## [TO BE DONE]
Can you pull out each line of the data below that includes the word "this"?

## [INFORMATION SHOWN]
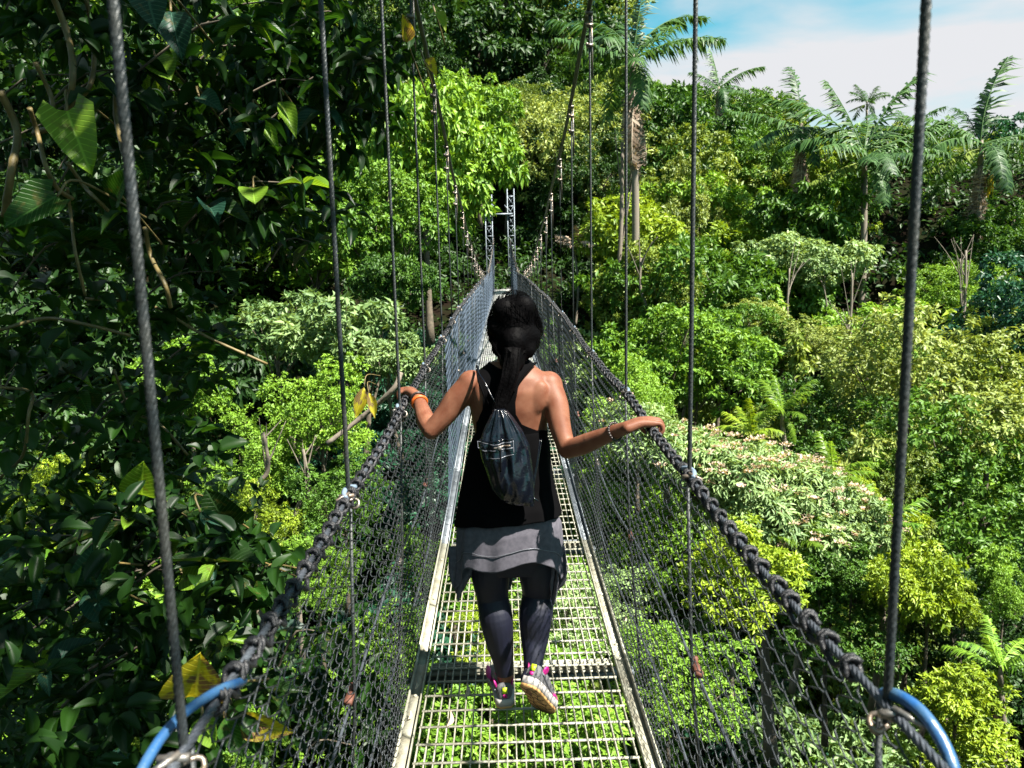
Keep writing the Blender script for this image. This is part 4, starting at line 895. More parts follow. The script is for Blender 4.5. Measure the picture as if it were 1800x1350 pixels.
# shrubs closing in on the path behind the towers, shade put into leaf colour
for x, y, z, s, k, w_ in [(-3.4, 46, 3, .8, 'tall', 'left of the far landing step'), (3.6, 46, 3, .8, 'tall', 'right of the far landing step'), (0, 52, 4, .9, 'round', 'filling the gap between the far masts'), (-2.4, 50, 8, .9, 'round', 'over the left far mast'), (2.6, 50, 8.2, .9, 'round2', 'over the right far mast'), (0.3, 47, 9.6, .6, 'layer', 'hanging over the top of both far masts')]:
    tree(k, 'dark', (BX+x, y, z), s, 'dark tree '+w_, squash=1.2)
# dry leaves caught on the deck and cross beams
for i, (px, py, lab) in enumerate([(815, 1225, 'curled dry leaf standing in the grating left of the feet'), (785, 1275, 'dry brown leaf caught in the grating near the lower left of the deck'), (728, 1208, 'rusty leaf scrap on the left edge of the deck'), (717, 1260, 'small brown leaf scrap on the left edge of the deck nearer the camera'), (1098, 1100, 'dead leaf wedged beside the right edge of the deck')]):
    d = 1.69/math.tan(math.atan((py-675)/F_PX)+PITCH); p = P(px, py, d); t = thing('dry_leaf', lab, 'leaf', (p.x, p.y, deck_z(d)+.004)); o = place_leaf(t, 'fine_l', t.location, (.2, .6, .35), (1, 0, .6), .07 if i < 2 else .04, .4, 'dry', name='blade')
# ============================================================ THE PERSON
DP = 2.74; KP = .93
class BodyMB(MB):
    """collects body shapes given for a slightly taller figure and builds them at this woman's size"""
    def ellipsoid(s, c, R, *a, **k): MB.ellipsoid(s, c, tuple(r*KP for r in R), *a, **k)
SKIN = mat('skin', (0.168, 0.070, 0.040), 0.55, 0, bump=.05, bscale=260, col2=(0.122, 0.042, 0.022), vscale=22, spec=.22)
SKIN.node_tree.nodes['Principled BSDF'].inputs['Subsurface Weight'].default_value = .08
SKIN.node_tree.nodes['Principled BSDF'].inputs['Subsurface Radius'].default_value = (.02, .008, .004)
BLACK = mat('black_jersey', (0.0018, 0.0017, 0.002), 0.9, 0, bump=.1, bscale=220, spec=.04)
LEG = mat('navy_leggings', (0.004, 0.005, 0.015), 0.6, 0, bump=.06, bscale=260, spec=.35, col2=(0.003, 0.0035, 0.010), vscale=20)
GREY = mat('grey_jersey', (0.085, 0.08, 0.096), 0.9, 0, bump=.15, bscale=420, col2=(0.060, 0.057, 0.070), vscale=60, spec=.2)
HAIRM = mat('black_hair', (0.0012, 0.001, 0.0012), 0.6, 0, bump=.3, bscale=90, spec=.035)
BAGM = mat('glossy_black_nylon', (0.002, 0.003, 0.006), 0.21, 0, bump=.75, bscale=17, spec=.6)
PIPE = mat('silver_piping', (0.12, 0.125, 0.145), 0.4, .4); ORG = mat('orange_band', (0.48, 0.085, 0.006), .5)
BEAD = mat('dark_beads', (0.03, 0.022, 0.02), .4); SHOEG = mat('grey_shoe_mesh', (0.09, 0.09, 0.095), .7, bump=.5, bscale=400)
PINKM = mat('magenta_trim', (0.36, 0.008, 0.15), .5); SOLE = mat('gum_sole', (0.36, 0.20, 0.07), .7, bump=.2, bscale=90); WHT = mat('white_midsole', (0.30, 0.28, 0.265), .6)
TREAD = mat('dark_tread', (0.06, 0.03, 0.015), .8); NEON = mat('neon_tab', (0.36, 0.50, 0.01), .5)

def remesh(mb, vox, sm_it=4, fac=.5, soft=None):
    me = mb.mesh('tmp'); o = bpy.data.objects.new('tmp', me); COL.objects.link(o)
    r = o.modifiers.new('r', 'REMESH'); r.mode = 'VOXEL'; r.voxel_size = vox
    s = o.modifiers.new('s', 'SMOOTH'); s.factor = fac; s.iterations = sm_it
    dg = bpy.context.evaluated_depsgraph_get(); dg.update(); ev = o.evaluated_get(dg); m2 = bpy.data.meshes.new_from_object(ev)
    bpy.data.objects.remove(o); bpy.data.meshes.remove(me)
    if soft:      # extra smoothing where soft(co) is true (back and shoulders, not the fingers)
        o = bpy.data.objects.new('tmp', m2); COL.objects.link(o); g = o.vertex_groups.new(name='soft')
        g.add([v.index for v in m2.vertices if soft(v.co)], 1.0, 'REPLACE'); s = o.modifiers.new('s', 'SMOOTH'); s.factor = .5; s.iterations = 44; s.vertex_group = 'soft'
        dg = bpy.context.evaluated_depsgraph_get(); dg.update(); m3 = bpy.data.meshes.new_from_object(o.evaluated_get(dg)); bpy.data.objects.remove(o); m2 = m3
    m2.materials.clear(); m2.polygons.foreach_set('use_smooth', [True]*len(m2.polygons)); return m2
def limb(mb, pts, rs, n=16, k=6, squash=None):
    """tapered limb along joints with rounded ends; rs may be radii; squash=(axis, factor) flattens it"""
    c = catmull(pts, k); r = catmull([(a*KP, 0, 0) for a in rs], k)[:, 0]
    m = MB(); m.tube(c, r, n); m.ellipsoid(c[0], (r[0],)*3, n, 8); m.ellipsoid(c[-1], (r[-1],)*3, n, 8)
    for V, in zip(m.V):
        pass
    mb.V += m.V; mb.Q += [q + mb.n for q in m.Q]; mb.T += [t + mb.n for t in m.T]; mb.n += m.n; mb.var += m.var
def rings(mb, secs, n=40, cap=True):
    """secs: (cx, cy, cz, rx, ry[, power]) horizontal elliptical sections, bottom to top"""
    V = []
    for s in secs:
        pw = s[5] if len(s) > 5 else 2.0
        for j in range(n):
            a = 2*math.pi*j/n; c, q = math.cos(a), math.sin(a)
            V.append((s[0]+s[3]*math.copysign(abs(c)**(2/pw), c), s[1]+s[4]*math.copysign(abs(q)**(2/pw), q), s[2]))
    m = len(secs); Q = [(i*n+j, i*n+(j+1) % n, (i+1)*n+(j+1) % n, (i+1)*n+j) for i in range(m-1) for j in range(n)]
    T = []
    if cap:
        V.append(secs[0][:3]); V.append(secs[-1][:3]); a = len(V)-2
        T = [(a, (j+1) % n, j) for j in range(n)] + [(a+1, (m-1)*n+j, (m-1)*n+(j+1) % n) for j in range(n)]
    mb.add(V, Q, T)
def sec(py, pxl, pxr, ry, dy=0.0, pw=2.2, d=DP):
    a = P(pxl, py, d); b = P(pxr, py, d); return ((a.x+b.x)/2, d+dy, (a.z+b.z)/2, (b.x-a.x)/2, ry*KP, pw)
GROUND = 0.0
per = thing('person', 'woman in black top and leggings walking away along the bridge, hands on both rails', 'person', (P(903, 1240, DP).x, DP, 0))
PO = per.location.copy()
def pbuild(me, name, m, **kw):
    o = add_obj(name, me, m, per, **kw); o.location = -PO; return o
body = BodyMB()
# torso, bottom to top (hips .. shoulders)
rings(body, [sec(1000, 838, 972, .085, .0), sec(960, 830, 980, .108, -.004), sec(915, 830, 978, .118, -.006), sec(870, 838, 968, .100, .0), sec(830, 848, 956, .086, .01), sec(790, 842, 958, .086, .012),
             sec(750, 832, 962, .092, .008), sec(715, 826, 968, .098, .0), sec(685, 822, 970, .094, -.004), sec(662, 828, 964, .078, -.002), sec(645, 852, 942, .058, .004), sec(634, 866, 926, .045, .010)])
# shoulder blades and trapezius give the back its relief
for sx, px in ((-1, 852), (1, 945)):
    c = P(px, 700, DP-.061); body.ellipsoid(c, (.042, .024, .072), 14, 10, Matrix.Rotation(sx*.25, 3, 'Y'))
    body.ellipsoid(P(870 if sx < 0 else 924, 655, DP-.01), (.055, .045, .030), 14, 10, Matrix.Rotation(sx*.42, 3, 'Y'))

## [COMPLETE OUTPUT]
Keep writing the Blender script for this image. This is part 4, starting at line 895. More parts follow. The script is for Blender 4.5. Measure the picture as if it were 1800x1350 pixels.
    """collects body shapes given for a slightly taller figure and builds them at this woman's size"""